— Start Material —
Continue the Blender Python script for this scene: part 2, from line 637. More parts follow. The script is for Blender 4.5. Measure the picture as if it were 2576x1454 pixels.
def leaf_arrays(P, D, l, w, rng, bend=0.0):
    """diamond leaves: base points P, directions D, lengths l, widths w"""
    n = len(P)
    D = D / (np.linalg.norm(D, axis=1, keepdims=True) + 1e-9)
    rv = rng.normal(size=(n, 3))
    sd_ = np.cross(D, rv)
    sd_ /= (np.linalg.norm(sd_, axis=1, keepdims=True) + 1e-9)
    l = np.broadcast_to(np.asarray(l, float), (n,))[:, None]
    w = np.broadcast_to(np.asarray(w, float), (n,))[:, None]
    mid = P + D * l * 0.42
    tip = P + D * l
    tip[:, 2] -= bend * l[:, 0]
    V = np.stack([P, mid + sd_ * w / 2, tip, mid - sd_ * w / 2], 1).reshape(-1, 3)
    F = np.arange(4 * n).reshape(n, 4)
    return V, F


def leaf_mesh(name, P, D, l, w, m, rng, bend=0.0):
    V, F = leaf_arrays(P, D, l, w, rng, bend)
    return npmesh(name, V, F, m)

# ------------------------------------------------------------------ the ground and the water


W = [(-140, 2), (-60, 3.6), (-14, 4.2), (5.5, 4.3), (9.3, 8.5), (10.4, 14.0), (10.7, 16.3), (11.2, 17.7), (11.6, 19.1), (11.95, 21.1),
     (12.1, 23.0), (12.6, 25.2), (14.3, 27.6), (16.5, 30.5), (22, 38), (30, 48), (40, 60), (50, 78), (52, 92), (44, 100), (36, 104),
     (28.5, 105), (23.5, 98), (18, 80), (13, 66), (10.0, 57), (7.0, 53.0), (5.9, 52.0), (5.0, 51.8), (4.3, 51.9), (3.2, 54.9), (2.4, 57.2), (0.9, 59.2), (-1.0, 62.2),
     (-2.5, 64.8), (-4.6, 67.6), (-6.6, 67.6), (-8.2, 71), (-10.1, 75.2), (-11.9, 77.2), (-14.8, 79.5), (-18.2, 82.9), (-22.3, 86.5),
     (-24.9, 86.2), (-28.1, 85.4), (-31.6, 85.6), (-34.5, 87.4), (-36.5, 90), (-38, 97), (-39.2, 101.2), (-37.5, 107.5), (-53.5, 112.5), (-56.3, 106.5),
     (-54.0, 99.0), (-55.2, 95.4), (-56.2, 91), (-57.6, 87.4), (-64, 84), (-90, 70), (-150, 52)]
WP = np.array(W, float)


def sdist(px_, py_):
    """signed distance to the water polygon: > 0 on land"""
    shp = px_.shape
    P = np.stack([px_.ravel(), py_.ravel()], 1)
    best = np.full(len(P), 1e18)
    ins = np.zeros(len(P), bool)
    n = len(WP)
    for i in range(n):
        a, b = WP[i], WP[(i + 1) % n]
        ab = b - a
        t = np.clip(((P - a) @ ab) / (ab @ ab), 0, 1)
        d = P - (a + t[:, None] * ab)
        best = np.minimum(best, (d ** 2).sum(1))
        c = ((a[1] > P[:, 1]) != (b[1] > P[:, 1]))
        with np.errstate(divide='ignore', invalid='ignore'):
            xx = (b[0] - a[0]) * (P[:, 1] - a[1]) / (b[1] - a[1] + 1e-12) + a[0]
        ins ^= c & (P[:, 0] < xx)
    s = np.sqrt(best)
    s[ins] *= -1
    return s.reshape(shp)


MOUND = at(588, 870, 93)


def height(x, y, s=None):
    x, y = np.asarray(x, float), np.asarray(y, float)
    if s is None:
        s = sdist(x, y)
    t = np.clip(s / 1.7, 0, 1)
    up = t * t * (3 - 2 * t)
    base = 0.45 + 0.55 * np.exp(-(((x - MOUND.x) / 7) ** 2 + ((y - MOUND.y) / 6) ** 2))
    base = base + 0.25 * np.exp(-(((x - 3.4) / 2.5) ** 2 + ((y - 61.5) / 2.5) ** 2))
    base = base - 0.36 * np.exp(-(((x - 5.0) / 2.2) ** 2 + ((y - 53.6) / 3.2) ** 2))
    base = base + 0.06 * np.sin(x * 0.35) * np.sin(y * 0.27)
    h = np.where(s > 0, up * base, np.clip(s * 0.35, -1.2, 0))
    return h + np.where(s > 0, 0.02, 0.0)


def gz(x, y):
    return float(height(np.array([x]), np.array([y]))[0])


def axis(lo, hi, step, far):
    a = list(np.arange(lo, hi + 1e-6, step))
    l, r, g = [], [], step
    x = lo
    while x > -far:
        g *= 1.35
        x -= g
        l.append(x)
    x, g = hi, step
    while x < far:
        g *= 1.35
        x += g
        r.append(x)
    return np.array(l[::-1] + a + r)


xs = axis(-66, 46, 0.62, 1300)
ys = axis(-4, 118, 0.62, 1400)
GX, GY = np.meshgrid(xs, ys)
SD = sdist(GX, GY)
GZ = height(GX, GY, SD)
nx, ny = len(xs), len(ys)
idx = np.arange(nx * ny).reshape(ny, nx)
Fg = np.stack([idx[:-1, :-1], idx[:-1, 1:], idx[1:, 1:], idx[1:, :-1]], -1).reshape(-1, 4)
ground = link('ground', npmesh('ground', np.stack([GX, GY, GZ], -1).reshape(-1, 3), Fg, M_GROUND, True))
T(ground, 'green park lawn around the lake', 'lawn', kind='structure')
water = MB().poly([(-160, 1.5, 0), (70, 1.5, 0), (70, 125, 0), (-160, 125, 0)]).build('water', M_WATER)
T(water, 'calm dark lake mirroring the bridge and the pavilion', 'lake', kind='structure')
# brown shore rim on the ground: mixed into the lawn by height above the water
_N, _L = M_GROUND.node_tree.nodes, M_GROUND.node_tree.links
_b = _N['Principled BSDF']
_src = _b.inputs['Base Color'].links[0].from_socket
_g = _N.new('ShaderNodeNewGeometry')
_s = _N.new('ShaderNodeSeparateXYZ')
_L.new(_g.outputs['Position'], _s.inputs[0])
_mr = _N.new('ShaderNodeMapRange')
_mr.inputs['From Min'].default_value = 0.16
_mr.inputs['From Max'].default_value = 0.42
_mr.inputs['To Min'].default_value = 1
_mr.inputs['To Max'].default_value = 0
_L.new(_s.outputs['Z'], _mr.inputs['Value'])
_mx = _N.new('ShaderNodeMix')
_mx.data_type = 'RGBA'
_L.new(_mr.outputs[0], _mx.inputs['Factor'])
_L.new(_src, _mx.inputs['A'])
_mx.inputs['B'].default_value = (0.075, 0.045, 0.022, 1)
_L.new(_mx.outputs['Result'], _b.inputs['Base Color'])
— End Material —
— Start Material —
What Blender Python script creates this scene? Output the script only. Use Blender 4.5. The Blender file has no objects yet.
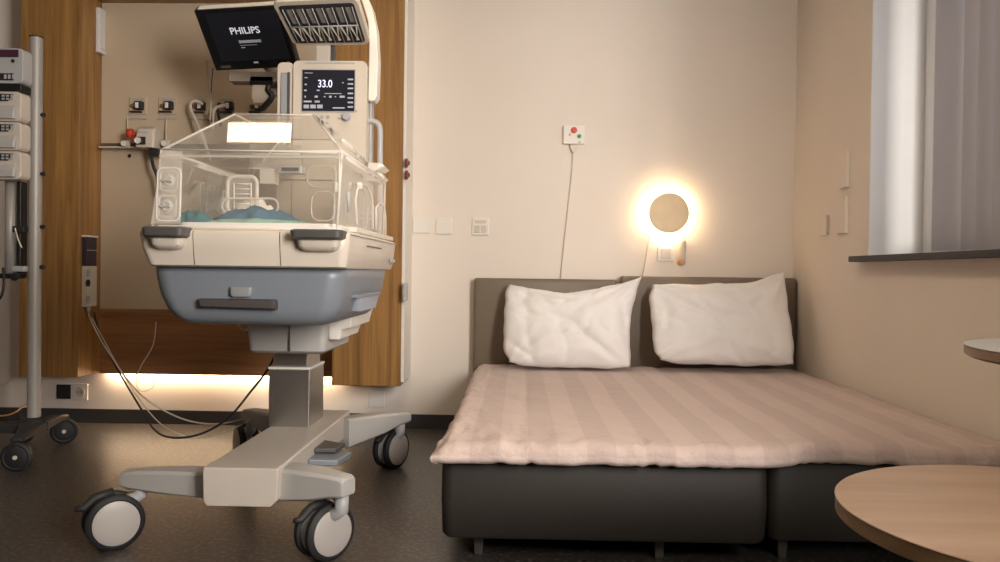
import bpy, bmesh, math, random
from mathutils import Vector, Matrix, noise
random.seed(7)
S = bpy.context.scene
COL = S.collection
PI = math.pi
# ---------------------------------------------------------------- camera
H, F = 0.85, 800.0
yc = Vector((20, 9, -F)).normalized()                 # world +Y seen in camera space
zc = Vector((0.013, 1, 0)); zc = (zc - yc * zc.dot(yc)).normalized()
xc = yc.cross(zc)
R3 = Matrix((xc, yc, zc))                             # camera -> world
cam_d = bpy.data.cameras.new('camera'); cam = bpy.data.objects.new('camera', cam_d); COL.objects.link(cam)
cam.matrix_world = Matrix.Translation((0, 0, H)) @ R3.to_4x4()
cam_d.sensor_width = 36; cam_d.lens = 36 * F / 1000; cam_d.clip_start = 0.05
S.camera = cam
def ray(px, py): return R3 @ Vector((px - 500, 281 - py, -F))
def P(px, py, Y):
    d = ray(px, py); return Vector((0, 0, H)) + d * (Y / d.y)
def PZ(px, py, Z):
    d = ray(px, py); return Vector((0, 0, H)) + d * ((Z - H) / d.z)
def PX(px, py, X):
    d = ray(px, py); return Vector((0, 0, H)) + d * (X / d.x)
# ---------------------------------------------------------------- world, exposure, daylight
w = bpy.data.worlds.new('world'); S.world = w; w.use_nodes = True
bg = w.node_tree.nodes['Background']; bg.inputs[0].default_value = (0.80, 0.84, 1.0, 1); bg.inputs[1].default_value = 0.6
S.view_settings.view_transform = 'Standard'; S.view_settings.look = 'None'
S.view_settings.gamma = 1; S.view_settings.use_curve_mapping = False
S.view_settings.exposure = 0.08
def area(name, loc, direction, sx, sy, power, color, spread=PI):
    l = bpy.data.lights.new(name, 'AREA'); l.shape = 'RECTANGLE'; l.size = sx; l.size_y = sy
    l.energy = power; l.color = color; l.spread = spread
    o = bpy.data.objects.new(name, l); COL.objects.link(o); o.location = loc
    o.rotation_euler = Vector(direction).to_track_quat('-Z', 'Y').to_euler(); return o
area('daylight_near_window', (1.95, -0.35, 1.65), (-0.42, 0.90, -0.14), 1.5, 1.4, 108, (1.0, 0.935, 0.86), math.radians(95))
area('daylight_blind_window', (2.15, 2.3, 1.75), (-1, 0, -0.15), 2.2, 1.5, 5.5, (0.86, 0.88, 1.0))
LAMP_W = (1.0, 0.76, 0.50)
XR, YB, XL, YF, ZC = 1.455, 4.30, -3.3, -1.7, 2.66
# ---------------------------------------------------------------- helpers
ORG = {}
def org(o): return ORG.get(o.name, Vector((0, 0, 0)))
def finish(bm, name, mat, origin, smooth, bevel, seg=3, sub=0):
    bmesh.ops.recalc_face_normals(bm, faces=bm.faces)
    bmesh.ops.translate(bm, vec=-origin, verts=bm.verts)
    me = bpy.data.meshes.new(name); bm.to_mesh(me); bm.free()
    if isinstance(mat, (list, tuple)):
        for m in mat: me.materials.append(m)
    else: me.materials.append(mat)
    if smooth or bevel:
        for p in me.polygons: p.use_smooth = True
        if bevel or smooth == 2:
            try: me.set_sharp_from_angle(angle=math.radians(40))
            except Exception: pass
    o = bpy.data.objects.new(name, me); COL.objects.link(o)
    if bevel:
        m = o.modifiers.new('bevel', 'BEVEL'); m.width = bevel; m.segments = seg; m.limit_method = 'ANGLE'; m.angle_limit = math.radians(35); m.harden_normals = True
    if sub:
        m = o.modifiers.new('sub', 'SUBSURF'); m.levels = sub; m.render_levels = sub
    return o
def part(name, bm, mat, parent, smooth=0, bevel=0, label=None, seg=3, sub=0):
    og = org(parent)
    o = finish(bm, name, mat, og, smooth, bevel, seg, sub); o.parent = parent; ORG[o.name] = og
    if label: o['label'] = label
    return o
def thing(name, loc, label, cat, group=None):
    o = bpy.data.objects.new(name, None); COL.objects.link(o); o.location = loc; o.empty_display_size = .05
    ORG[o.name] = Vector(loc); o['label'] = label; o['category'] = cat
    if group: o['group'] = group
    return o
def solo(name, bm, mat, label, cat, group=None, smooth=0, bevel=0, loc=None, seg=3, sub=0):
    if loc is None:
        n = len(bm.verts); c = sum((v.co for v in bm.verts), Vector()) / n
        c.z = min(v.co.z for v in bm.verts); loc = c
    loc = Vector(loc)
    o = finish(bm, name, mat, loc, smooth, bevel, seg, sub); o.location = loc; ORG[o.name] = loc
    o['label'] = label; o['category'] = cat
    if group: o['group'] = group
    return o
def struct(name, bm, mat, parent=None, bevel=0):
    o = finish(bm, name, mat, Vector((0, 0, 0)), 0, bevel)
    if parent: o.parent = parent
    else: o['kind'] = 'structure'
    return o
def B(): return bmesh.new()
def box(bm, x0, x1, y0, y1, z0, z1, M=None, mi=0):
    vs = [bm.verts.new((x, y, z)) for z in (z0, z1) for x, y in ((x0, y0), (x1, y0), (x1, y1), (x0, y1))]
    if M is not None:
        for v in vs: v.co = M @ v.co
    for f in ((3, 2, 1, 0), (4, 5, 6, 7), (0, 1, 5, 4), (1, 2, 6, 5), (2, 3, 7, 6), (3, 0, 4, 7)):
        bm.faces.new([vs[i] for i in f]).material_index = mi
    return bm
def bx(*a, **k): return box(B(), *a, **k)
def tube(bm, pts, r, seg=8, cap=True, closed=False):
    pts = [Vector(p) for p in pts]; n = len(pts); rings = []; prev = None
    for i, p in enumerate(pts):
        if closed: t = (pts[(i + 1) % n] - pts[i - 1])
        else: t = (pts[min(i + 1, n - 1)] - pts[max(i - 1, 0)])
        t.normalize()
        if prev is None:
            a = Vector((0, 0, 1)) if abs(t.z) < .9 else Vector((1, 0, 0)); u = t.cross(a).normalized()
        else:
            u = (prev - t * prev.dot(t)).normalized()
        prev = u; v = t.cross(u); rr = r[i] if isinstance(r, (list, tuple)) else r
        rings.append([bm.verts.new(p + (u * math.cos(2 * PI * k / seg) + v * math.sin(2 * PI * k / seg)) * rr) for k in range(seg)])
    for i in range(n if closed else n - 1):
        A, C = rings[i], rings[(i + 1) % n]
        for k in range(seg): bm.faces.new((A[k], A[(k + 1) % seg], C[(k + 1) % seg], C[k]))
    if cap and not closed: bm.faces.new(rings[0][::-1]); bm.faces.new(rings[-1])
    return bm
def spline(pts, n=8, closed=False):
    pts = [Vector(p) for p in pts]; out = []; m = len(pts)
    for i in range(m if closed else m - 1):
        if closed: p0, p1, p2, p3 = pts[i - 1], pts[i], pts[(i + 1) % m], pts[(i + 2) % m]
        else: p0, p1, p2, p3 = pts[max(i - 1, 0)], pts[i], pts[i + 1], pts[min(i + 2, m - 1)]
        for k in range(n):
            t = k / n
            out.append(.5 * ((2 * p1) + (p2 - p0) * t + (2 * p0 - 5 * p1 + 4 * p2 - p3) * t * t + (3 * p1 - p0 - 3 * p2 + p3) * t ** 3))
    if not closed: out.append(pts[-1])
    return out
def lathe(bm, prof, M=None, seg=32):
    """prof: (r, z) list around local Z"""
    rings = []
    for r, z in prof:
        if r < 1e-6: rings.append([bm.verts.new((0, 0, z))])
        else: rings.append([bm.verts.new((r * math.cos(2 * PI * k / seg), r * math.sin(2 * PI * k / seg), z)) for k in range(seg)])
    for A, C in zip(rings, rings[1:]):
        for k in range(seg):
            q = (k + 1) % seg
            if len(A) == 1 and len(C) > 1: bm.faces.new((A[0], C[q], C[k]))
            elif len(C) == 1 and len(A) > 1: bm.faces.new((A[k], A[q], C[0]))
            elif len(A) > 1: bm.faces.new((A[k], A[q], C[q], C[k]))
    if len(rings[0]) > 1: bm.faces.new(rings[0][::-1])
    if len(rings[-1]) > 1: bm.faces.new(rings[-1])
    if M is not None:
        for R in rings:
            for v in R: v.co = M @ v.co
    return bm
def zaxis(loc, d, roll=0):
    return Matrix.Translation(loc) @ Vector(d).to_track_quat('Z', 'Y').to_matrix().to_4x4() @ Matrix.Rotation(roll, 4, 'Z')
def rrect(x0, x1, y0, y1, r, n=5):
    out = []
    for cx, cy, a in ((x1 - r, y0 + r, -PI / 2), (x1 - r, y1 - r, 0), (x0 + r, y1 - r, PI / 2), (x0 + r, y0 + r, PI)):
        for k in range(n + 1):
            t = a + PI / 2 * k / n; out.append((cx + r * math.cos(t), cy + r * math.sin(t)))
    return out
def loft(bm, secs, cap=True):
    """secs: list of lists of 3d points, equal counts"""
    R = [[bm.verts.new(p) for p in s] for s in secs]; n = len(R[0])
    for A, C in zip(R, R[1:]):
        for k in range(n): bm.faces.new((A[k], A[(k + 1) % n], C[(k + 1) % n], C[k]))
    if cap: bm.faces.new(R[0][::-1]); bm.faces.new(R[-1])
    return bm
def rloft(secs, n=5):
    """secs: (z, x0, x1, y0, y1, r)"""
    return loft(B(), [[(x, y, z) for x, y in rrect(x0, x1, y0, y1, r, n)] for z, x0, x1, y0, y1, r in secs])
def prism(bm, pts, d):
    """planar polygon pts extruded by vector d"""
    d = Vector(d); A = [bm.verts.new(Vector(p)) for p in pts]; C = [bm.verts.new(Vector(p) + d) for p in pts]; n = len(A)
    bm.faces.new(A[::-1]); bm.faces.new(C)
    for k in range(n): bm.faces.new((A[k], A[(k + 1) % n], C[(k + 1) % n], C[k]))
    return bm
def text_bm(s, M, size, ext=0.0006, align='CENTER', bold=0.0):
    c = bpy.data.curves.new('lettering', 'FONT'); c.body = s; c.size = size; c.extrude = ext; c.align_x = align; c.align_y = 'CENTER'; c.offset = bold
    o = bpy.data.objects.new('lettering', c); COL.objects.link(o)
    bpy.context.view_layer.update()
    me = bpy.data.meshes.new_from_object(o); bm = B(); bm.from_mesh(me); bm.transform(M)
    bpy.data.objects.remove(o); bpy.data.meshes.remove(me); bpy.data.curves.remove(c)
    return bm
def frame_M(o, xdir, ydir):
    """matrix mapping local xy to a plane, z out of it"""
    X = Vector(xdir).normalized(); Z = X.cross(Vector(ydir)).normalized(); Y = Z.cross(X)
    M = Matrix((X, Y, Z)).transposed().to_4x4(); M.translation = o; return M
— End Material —
> [Exercise details]
Respond with the number of lines containing "Blender" and no additional words.

> [Answer for this exercise]
2